***** Data provided *****

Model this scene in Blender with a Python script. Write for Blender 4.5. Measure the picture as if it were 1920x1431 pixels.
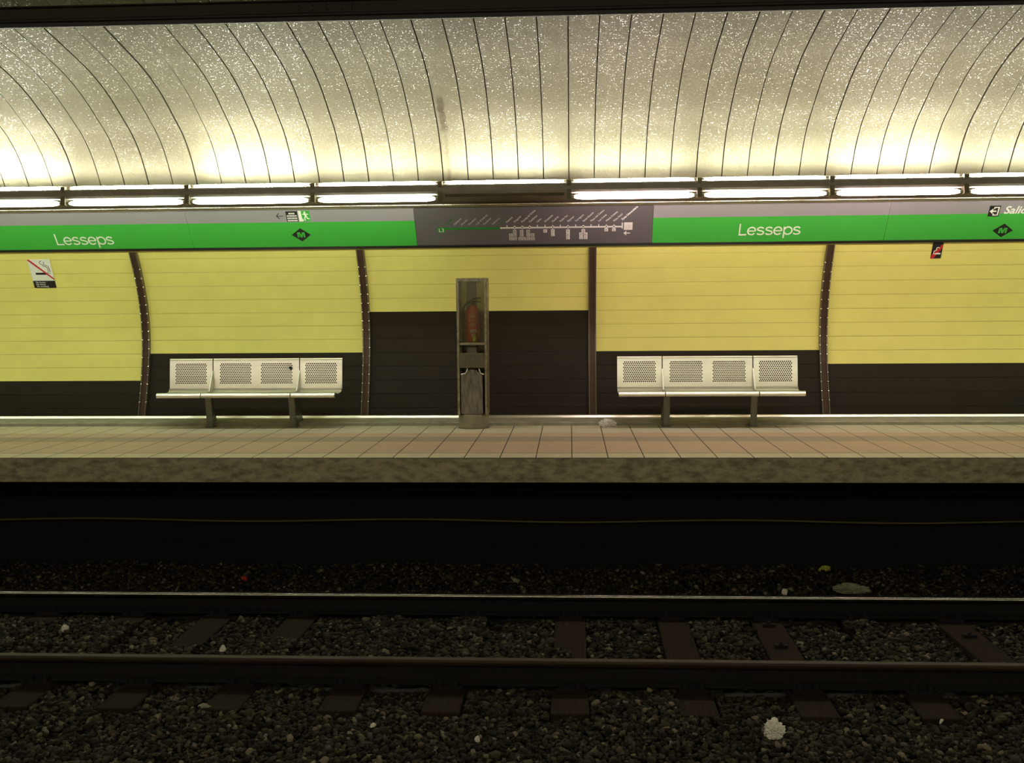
import bpy, bmesh, math, random
import numpy as np
from mathutils import Vector, Matrix

for o in list(bpy.data.objects):
    bpy.data.objects.remove(o, do_unlink=True)
S = bpy.context.scene
COL = S.collection
random.seed(7)
PI = math.pi

# ------------------------------------------------------------------ camera
# world axes: x to the right along the track, y away from the camera, z up, platform top at z = 0
PITCH, YAW, ROLL, FPX, EYE = -0.0735, -0.0549, -0.0081, 2000.0, 1.2886
fw = Vector((math.sin(YAW) * math.cos(PITCH), math.cos(YAW) * math.cos(PITCH), math.sin(PITCH)))
rt = fw.cross(Vector((0, 0, 1))).normalized()
up = rt.cross(fw)
rt2 = rt * math.cos(ROLL) + up * math.sin(ROLL)
up2 = up * math.cos(ROLL) - rt * math.sin(ROLL)
cd = bpy.data.cameras.new('camera')
cam = bpy.data.objects.new('camera', cd)
COL.objects.link(cam)
m = Matrix.Identity(4)
for i in range(3):
    m[i][0], m[i][1], m[i][2] = rt2[i], up2[i], -fw[i]
m[2][3] = EYE
cam.matrix_world = m
cd.sensor_width = 36.0
cd.lens = 36.0 * FPX / 1920.0
cd.clip_start = 0.02
S.camera = cam

# ------------------------------------------------------------------ world and exposure
w = bpy.data.worlds.new('world'); S.world = w; w.use_nodes = True
w.node_tree.nodes['Background'].inputs[0].default_value = (0.5, 0.6, 0.4, 1)
w.node_tree.nodes['Background'].inputs[1].default_value = 0.0
S.view_settings.view_transform = 'Standard'
S.view_settings.look = 'None'
S.view_settings.exposure = 0.0
S.view_settings.gamma = 1.0
S.view_settings.use_curve_mapping = False
S.cycles.max_bounces = 8
S.cycles.diffuse_bounces = 5
S.cycles.glossy_bounces = 4
S.cycles.use_denoising = True
S.cycles.sample_clamp_indirect = 6.0

# lamp power and colour, by place in the row (index k: the tube between junction k and k + 1)
TUBE_PITCH, TUBE_X0 = 1.25, -0.0075
POWER = 9.0
UP_GAIN, LOW_GAIN, NEAR_GAIN = 12.0, 5.0, 2.7
UP_POWER = {-8: 1, -7: 1.1, -6: 1, -5: 1.75, -4: .62, -3: 1.75, -2: .95, -1: 1.25, 0: .95, 1: .85, 2: 1.5, 3: 1, 4: 1, 5: 1, 6: 1}
COOL, WARM, PINK = (.90, 1.0, .74), (1.0, .93, .72), (1.0, .78, .80)
LOW_COL = {-8: COOL, -7: COOL, -6: COOL, -5: COOL, -4: COOL, -3: COOL, -2: (.95, 1, .78), 0: (1.0, .80, .76), 1: WARM,
           2: (1, .80, .74), 3: (.97, .97, .76), 4: COOL, 5: COOL, 6: COOL}
LOW_POWER = {-8: .8, -7: .8, -6: .8, -5: .8, -4: .8, -3: .8, -2: .9, 0: 1.25, 1: .95, 2: 1.15, 3: .8, 4: .8, 5: .8, 6: .8}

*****

» **Challenge**
Extract, word for word, each line from the top of the data down to and including the line with "S.cycles.sample_clamp_indirect = 6.0"; skip the pictures.

» **Solved exercise**
Model this scene in Blender with a Python script. Write for Blender 4.5. Measure the picture as if it were 1920x1431 pixels.
import bpy, bmesh, math, random
import numpy as np
from mathutils import Vector, Matrix

for o in list(bpy.data.objects):
    bpy.data.objects.remove(o, do_unlink=True)
S = bpy.context.scene
COL = S.collection
random.seed(7)
PI = math.pi

# ------------------------------------------------------------------ camera
# world axes: x to the right along the track, y away from the camera, z up, platform top at z = 0
PITCH, YAW, ROLL, FPX, EYE = -0.0735, -0.0549, -0.0081, 2000.0, 1.2886
fw = Vector((math.sin(YAW) * math.cos(PITCH), math.cos(YAW) * math.cos(PITCH), math.sin(PITCH)))
rt = fw.cross(Vector((0, 0, 1))).normalized()
up = rt.cross(fw)
rt2 = rt * math.cos(ROLL) + up * math.sin(ROLL)
up2 = up * math.cos(ROLL) - rt * math.sin(ROLL)
cd = bpy.data.cameras.new('camera')
cam = bpy.data.objects.new('camera', cd)
COL.objects.link(cam)
m = Matrix.Identity(4)
for i in range(3):
    m[i][0], m[i][1], m[i][2] = rt2[i], up2[i], -fw[i]
m[2][3] = EYE
cam.matrix_world = m
cd.sensor_width = 36.0
cd.lens = 36.0 * FPX / 1920.0
cd.clip_start = 0.02
S.camera = cam

# ------------------------------------------------------------------ world and exposure
w = bpy.data.worlds.new('world'); S.world = w; w.use_nodes = True
w.node_tree.nodes['Background'].inputs[0].default_value = (0.5, 0.6, 0.4, 1)
w.node_tree.nodes['Background'].inputs[1].default_value = 0.0
S.view_settings.view_transform = 'Standard'
S.view_settings.look = 'None'
S.view_settings.exposure = 0.0
S.view_settings.gamma = 1.0
S.view_settings.use_curve_mapping = False
S.cycles.max_bounces = 8
S.cycles.diffuse_bounces = 5
S.cycles.glossy_bounces = 4
S.cycles.use_denoising = True
S.cycles.sample_clamp_indirect = 6.0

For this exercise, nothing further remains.